Death in Colaba Bay by Ambika Subramanium

I received Death in Colaba Bay by Ambica Subramanium as a review copy from Rupa Publications and I am thankful to them for the same.

The blurb:

Death in Colaba Bay is a thrilling tale of Victorian Bombay, a city where dreams are realized, and nightmares are lived. Bombay 1898. In the bustling and modern port city of Bombay—home to great wealth and great deprivation is ever present. Three young girls go missing from a prominent ‘native’ school in the city. Their families are frantic with worry. Tara Bai, a young widow and heiress, with strong social connection, is an alumnus of the school. Intrigued and alarmed by the case, at the behest of the school founder and principal, she agrees to help the grieving parents. Arun Rao, a young and promising police officer, is assigned to the case. His track record of solving complex crimes has led to his transfer to the Bombay police, from Poona. Soon, one of the missing girls is found dead on the shores of Colaba. The current crime has uncanny similarities to older cases from central India involving the royal family of Jaiwar. A chance encounter at the home of one of the victims brings Tara and Arun together and they join hands to unmask a murderer who has already struck once and will not hesitate to kill again.

The story:

When three girls of a school go missing in Bombay in the late 1890s, Inspector Arun Rao is transferred to Bombay from Poona to solve the case.

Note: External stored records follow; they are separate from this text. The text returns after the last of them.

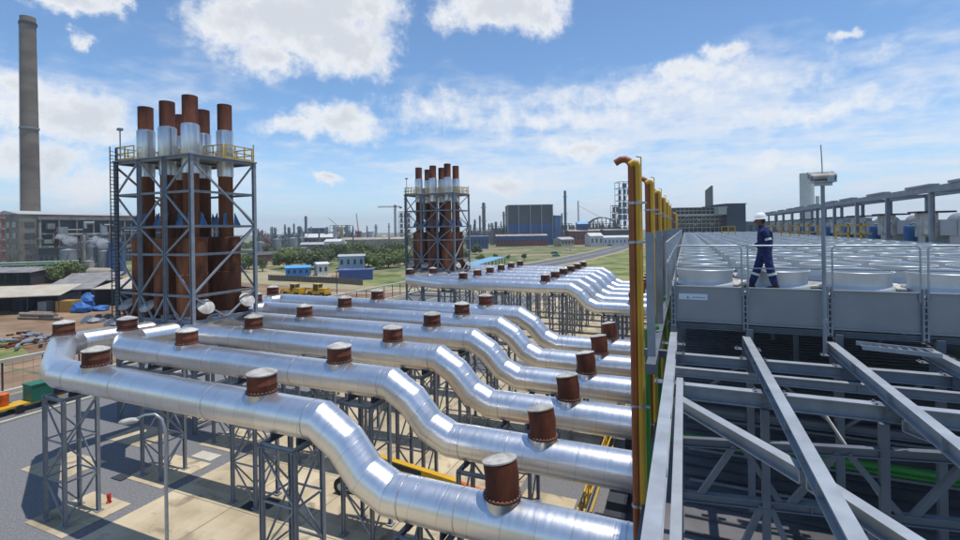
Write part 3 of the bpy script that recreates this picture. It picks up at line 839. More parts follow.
# fans
FW = 0.64
def fan_proto():
    t = thing('fan_cowl', 'x', 'fan cowl', (0, 0, 0), 0, 'round fan cowls on the roof deck')
    b = MB(); b.lathe((0, 0, 0), [(0.67, 0.0), (0.665, 0.05), (0.62, 0.12), (0.615, 0.22), (0.655, 0.37), (0.675, 0.405), (0.665, 0.415), (0.64, 0.40), (0.60, 0.22), (0.60, 0.03)], 36)
    sh = b.build('shroud', M_COWL, t, 25)
    b = MB()
    for j in range(13):
        r = 0.06 + j * 0.048; z = 0.475 - 0.075 * (r / 0.66) ** 2
        b.lathe((0, 0, z), [(r, -0.004), (r + 0.016, -0.004), (r + 0.016, 0.004), (r, 0.004), (r, -0.004)], 28, False)
    for i in range(12):
        t_ = 2 * PI * i / 12; b.beam((0, 0, 0.472), (0.66 * math.cos(t_), 0.66 * math.sin(t_), 0.40), 0.014)
    b.lathe((0, 0, 0), [(0, 0.485), (0.10, 0.485), (0.10, 0.465), (0, 0.465)], 16)
    b.build('wire_guard', M_GUARD, t)
    b = MB()
    for i in range(5):
        t_ = 2 * PI * i / 5
        pr = []
        for s in range(4):
            r = 0.12 + 0.15 * s; w_ = 0.10 + 0.03 * s
            d = Vector((math.cos(t_ + 0.1 * s), math.sin(t_ + 0.1 * s), 0)); n_ = Vector((-d.y, d.x, 0))
            pr += [d * r - n_ * w_ + Vector((0, 0, 0.22)), d * r + n_ * w_ + Vector((0, 0, 0.31))]
        b.add(pr, [(2 * s, 2 * s + 1, 2 * s + 3, 2 * s + 2) for s in range(3)])
    b.lathe((0, 0, 0), [(0, 0.20), (0.13, 0.20), (0.13, 0.36), (0.1, 0.38), (0, 0.38)], 16)
    b.build('fan_rotor', M_GUARD, t)
    return t
fx = [0.43 + 1.545 * i for i in range(8)]
colname = ['against the left rail', 'second from the left rail', 'third from the left rail', 'fourth from the left rail', 'fourth from the cabinets', 'third from the cabinets', 'second from the cabinets', 'beside the cabinets']
rown = ['in the front row at the deck edge', 'in the second row', 'in the third row', 'in the fourth row', 'in the fifth row', 'in the sixth row', 'in the seventh row', 'in the eighth row']
BIGORD = 'ninth tenth eleventh twelfth thirteenth fourteenth fifteenth sixteenth seventeenth eighteenth nineteenth twentieth twenty-first twenty-second twenty-third twenty-fourth twenty-fifth twenty-sixth twenty-seventh twenty-eighth twenty-ninth thirtieth thirty-first thirty-second thirty-third thirty-fourth thirty-fifth thirty-sixth thirty-seventh'.split()
fp = None
for r_ in range(37):
    for i, x in enumerate(fx):
        y = 13.25 + 2.2 * r_
        if r_ < 8: lab = 'round fan cowl %s, %s' % (colname[i], rown[r_])
        else: lab = 'small far fan cowl %s, in the %s row from the front' % (colname[i], BIGORD[r_ - 8])
        if fp is None: fp = fan_proto(); fp.location = (x, y, ZD); fp['label'] = lab
        else: dup(fp, (x, y, ZD), (r_ * 0.7 + i) % 6.28, lab)
# odd boards and cable trays lying between the cowls
M_BOARD = mat('pale_walk_board', (0.48, 0.46, 0.42), 0.7, 0, 0.2, 4.0)
for j, (x, y, l, rz) in enumerate([(1.2, 13.5, 1.1, 1.3), (1.26, 16.5, 1.9, 1.5), (1.2, 21.0, 2.4, 1.6), (2.85, 13.2, 0.9, 0.3), (4.35, 13.6, 1.2, 1.4), (4.3, 16.4, 1.6, 1.5), (2.75, 16.0, 1.8, 1.55)]):
    b = MB(); b.box((0, 0, 0.03), (l, 0.16, 0.04)); b.box((0.0, 0.15, 0.025), (l * 0.8, 0.09, 0.03))
    o = b.build('walk_board', M_BOARD); o.location = (x, y, ZD + 0.01 + 0.0); o.rotation_euler = (0, 0, rz)
    tag(o, ['short pale board lying by the worker\'s feet', 'pale board between second row cowls left of the worker', 'long pale board between cowls behind the left column', 'short slanted board right of the worker at the edge', 'pale board in the gap right of the mast', 'pale board further back right of the mast', 'pale board in the gap behind the worker'][j], 'board', 'pale boards laid between the cowls')

# ------------------------------------------------------------------ guard rails
def hoop(x0, x1, y, z, h=0.93):
    r = 0.09; b = MB()
    arc = lambda cx, cz, a0, a1: [(cx + math.cos(a0 + (a1 - a0) * i / 4) * r, y, cz + math.sin(a0 + (a1 - a0) * i / 4) * r) for i in range(5)]
    pts = [(x0, y, z)] + arc(x0 + r, z + h - r, PI, PI / 2) + arc(x1 - r, z + h - r, PI / 2, 0) + [(x1, y, z)]
    b.tube(pts, 0.018, 10)
    return b
hn = ['left of the worker', 'in front of the worker', 'right of the mast', 'at the right edge of the picture']
for i in range(7):
    x0, x1 = posts[i] + 0.06, posts[i + 1] - 0.06
    t = thing('guard_rail', ('rounded galvanised guard rail ' + hn[i]) if i < 4 else 'galvanised guard rail beyond the right edge', 'railing', ((x0 + x1) / 2, YD, zt), 0, 'rounded guard rails along the deck edge')
    hoop(x0, x1, YD - 0.05, H - 1.55, 1.11).build('hoop', M_GALV, t, 60)
    b = MB(); b.tube([(x0, YD - 0.05, H - 0.93), (x1, YD - 0.05, H - 0.93)], 0.014, 8); b.build('mid_rail', M_GALV, t)
    b = MB()
    for x in (x0, x1): b.box((x, YD - 0.055, H - 1.44), (0.07, 0.03, 0.14))
    b.build('clamp', M_STEEL, t)
t = thing('guard_rail', 'long pale guard rail running back along the left side of the deck', 'railing', (-0.42, 40, ZD))
y = YD - 0.1
while y < 70:
    b = MB(); b.tube([(-0.42, y, ZD - 0.4), (-0.42, y, H - 0.36)], 0.022, 8); b.build('rail_post', M_GALV, t); y += 1.55
b = MB()
for z in (H - 0.36, H - 0.85): b.tube([(-0.42, YD - 0.12, z), (-0.42, 70, z)], 0.022, 8)
b.build('rail_tube', M_GALV, t)

# ------------------------------------------------------------------ steel frame in front of and under the deck
fr = thing('steel_frame', 'blue-grey steel frame of long beams and trusses in front of the fan deck', 'steel frame', (3, 8, RZ))
zf = H - 2.42
M_FR = M_STEELB
def piece(name, p, q, w, h, up=(0, 0, 1), solid=False, dark=False):
    b = MB()
    if not solid and name in ('cross_beam', 'long_beam', 'diagonal_beam', 'truss_chord'):
        b.hbeam(p, q, w, h, 0.018, up); P_, Q_ = Vector(p), Vector(q); e_ = (Q_ - P_).normalized()
        b.beam(P_, P_ + e_ * 0.02, w, h, up); b.beam(Q_ - e_ * 0.02, Q_, w, h, up)
        k = int((Q_ - P_).length / 1.5)
        for i_ in range(1, k): c_ = P_.lerp(Q_, i_ / k); b.beam(c_, c_ + e_ * 0.014, w * 0.96, h * 0.98, up)
    else: b.beam(p, q, w, h, up)
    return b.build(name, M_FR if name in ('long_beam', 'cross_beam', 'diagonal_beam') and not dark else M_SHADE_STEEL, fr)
for i, x in enumerate([-0.28, 1.18, 2.71, 4.25, 5.8, 7.35]):
    piece('long_beam', (x, 2.2 if i else 2.0, zf - 0.09), (x, 11.92, zf - 0.09), 0.145, 0.20)
piece('long_beam', (-0.12, 2.2, zf - 0.62), (-0.12, 8.55, zf - 0.12), 0.10, 0.12)
piece('cross_beam', (-0.19, 2.75, zf - 0.35), (1.6, 2.75, zf - 0.35), 0.16, 0.16)
piece('cross_beam', (-0.4, 10.75, zf - 0.30), (12, 10.75, zf - 0.30), 0.16, 0.20)
piece('cross_beam', (-0.4, 10.2, zf - 0.42), (12, 10.2, zf - 0.42), 0.12, 0.16)
piece('cross_beam', (-0.2, 8.70, zf - 0.32), (12, 8.70, zf - 0.32), 0.17, 0.24)
def diag(p, q, w=0.15, h=0.17): piece('diagonal_beam', p, q, w, h)
diag((-0.15, 8.42, zf - 0.42), (1.16, 6.14, zf - 0.30)); diag((1.20, 6.06, zf - 0.30), (3.0, 2.9, zf - 0.34))
diag((1.30, 3.4, zf - 1.4), (2.1, 5.2, zf - 0.95), 0.09, 0.10)
diag((2.8, 8.5, zf - 0.40), (5.8, 3.5, zf - 0.40))
diag((4.3, 11.0, zf - 0.36), (7.4, 6.1, zf - 0.40))
b = MB(); b.beam((2.05, 9.4, H - 3.1), (2.75, 8.9, H - 4.3), 0.035, 0.035); b.build('tie_rod', M_LID, fr)
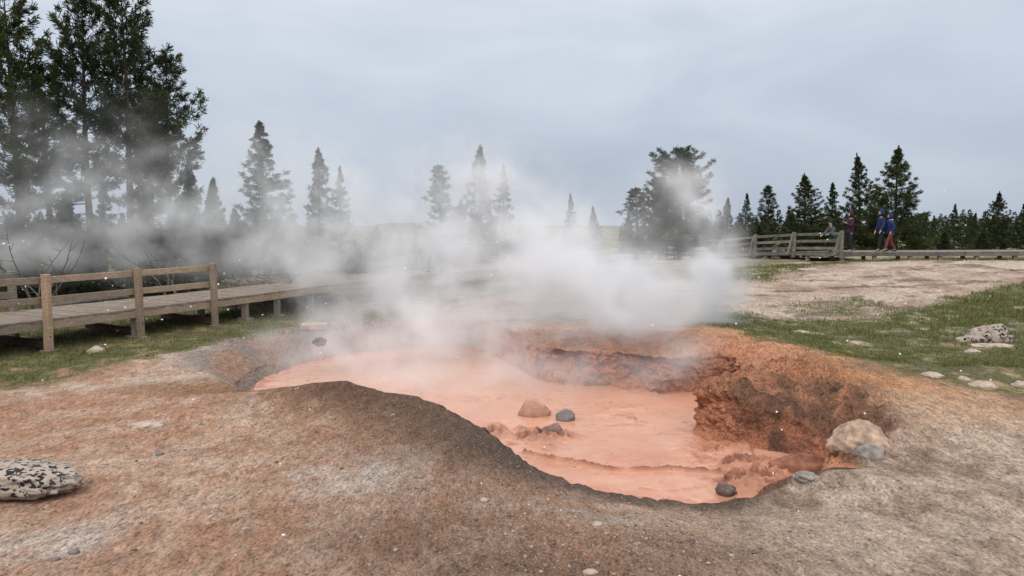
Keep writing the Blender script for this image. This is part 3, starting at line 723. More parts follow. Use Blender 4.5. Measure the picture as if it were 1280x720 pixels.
# ------------------------------------------------------------------ trees
def make_tree(H, crown0, wid, seed, dens=1.0, shape='cone', up=.25, tuft=.22, sparse=0.0, fill=.85, dead=0):
    """returns (trunk mesh arrays, crown mesh arrays); crown0: fraction of bare trunk, wid: crown radius in metres"""
    r = np.random.default_rng(seed); tr_ = MB()
    lean = r.normal(0, .012, 2)*H
    axis = lambda z: np.array((lean[0]*(z/H)**2+.10*math.sin(z*.5+seed)*min(1, z/4)*.5, lean[1]*(z/H)**2, z))
    r0 = .0115*H+.05
    zs = np.linspace(-.3, H*.985, 14)
    tr_.tube([axis(z) for z in zs], [max(.012, r0*(1-max(z, 0)/H)**.85) for z in zs], 8)
    base, dirs, tint, tsc = [], [], [], []
    z = H*crown0; ph = r.uniform(0, 6.28); lobes = r.uniform(0, 6.28, 3)
    if dead:
        for k in range(dead):
            zz = r.uniform(.1*H, crown0*H); a = r.uniform(0, 6.28); l = r.uniform(.4, 1.0)*wid*.7
            p0 = axis(zz); p1 = p0+np.array((math.cos(a)*l*.6, math.sin(a)*l*.6, -.05*l)); p2 = p0+np.array((math.cos(a)*l, math.sin(a)*l, r.uniform(-.3, .15)*l))
            tr_.tube([p0, p1, p2], [.022, .014, .006], 4)
    while z < H*.99:
        t = (z/H-crown0)/(1-crown0)
        if shape == 'cone': env = (1-t)**1.03*min(1, .6+t*4)
        elif shape == 'lodge': env = ((math.sin(math.pi*min(1, (.18+.82*t)))**.7)*(1.05-.25*t) if t < .9 else .6*(1-t)/.1*.5+.14)*r.uniform(.7, 1.2)
        else: env = math.sin(math.pi*(.12+.86*t))**.6*r.uniform(.5, 1.15)
        env = max(env, .035)
        nb = int(r.integers(4, 7)*dens)
        for b in range(max(2, nb)):
            if r.random() < sparse: continue
            a = ph+b*2*math.pi/nb+r.normal(0, .25)
            asym = 1+.15*math.cos(a-lobes[0]+z*.25)+.12*math.cos(2*a-lobes[1]+z*.6)
            L = wid*env*asym*r.uniform(.5, 1.2)
            if r.random() < .05: L *= 1.15
            p0 = axis(z+r.normal(0, .06)); nseg = max(3, int(L/.17)); pts = []
            drop = (-.42*(1-t)+.35*t) if shape != 'lodge' else (-.12*(1-t)+.30*t)
            for s_ in range(nseg+1):
                f = s_/nseg
                wv = .10*L*math.sin(f*5+a*3)*f
                pts.append(p0+np.array((math.cos(a)*f*L-math.sin(a)*wv, math.sin(a)*f*L+math.cos(a)*wv, L*(drop*f+up*f*f*1.3))))
            if L > .5: tr_.tube([pts[0], pts[len(pts)//2], pts[-1]], [.010+.010*L, .007+.005*L, .004], 4, cap=False)
            for s_ in range(1, nseg+1):
                f = s_/nseg
                if f < .22 and L > .8: continue
                if r.random() > fill: continue
                for q in range(1+(f > .45)+(L > 1.3 and f > .3 and f < .8)):
                    side = r.normal(0, 1)*.24*L*(1.0-f*.85)
                    c = pts[s_]+np.array((-math.sin(a)*side, math.cos(a)*side, r.normal(0, .05)+.05*abs(side)*up*3))
                    base.append(c); dirs.append((math.cos(a)*.8-math.sin(a)*np.sign(side)*.5, math.sin(a)*.8+math.cos(a)*np.sign(side)*.5, .15+.9*up))
                    tint.append(r.uniform(.6, 1.4)*(1.15 if f > .8 else .92)); tsc.append(1-.5*max(t, 0)**2 if shape == 'cone' else 1.)
        ph += 1.1; z += (.40 if shape != 'lodge' else .44)*(1-.35*t)*max(.55, min(1.0, H/10))
    for k in range(8):                                     # leader
        base.append(axis(H*(.955+.009*k))); dirs.append((0, 0, 2.2)); tint.append(1.); tsc.append(.62-.05*k)
    base = np.array(base); dirs = np.array(dirs); tint = np.array(tint)
    NN = 22
    n = len(base)
    D = dirs[:, None, :]+r.normal(0, .75, (n, NN, 3)); D /= np.linalg.norm(D, axis=2, keepdims=True)
    tsc = np.array(tsc)[:, None, None]; ln = tuft*tsc*r.uniform(.55, 1.15, (n, NN, 1))
    st = base[:, None, :]+r.normal(0, tuft*.20, (n, NN, 3))*tsc
    sd = np.cross(D, r.normal(0, 1, (n, NN, 3))); sd /= np.linalg.norm(sd, axis=2, keepdims=True)+1e-9
    wd = tuft*.072
    A = st-sd*wd*.4; B = st+sd*wd*.4; Cc = st+D*ln*.6+sd*wd; E = st+D*ln; G_ = st+D*ln*.6-sd*wd
    V = np.stack([A, B, Cc, E, G_], 2).reshape(-1, 3)
    k = n*NN; Fc = np.arange(k*5).reshape(k, 5)
    g0 = np.array((.040, .054, .026)); g1 = np.array((.070, .082, .034))
    mixv = np.clip(tint-.6, 0, 1)[:, None]
    c = (g0*(1-mixv)+g1*mixv)*r.uniform(.8, 1.2, (n, 1))
    return tr_, (V, Fc, np.repeat(c, NN*5, 0))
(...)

At the same time, a rich widow, Tara Bai, an ex-student of the school, decides to help the school. 

My take:

The story is set in the late 1890s in Bombay and the author has done well by creating that feel, with tongas, messengers and even the attire of the characters and the way they are addressed. There are many characters and initially, I was a bit confused with the names, but as the story moved on, I was fully involved. The characters have been etched well and heir descriptions are such that they could be easily visualised. The story also talks about the construction of many buildings which are now a part of Colaba in Mumbai. 

The way the inspector correlates the case to another old one, and how in those times, they would collect the data from the libraries, adds an interesting feature in the story. The story is fast paced, only one week long, and is well written. I loved the twists and the turns. 

A must, must read with a warning that this book is unputdownable. 

DISCLAIMER: I received a free copy from the publisher in exchange for an honest review. I have not received any monetary compensation for the same.